Iranian attackers recently manipulated a small U.S. water-treatment station simply by logging in with the factory-set password “1111”. The incident led CISA to repeat years-old advice: default credentials remain one of the most abused weaknesses in operational-technology (OT) and IoT environments. Default passwords survive because they simplify initial set-up and bulk provisioning, yet they invite botnet recruitment (e.g. Mirai), ransomware footholds and supply-chain breaches. New laws—including the UK ban on shipping IoT devices with default logins and forthcoming EU/US rules—mean manufacturers risk financial penalties as well as reputational harm. The article urges vendors to adopt secure-by-design practices (unique per-device passwords, forced credential rotation on first boot, signed firmware, zero-trust onboarding and developer security training). Until that happens, defenders should inventory every device, change credentials immediately and enforce strong password policies—commercial tools such as Specops Password Policy can automate the process.

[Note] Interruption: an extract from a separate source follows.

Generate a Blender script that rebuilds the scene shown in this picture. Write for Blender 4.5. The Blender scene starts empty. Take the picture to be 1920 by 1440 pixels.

Default passwords: the manufacturing blind spot we must close

How a single “1111” almost poisoned the water
An Iranian hack on a rural U.S. pumping station succeeded because no-one ever changed the factory password. CISA’s post-mortem could not be clearer: preset logins are still an open door into critical infrastructure.

Why do defaults persist?
• Speed over safety – engineers keep them to streamline roll-outs.
• Legacy kit – older PLCs offer no alternative authentication.
• Mind-set – many vendors still see security as an optional add-on.

The real-world fallout
• Botnets – Mirai enslaved 600k IoT devices and took Twitter offline with a 1 Tbps DDoS.
• Ransomware beachheads – a single unprotected camera or HMI can become the attacker’s staging server.
• Regulatory pain – the EU Cyber Resilience Act and the UK’s ban on default IoT passwords carry stiff fines.

Five secure-by-design fixes for manufacturers
1. Ship every unit with a unique, printed password.
2. Force credential change on first boot via API or QR code.
3. Embed zero-trust onboarding—no network access until the device is claimed.
4. Sign the login firmware so it can’t be tampered with.
5. Audit every build for hard-coded secrets before it leaves the factory.

What UK IT teams should do today
• Inventory every router, PLC and smart sensor.
• Change any stock credentials—no exceptions.
Waiting for a vendor patch is risky; swapping “admin/admin” for a decent passphrase takes minutes and could save millions.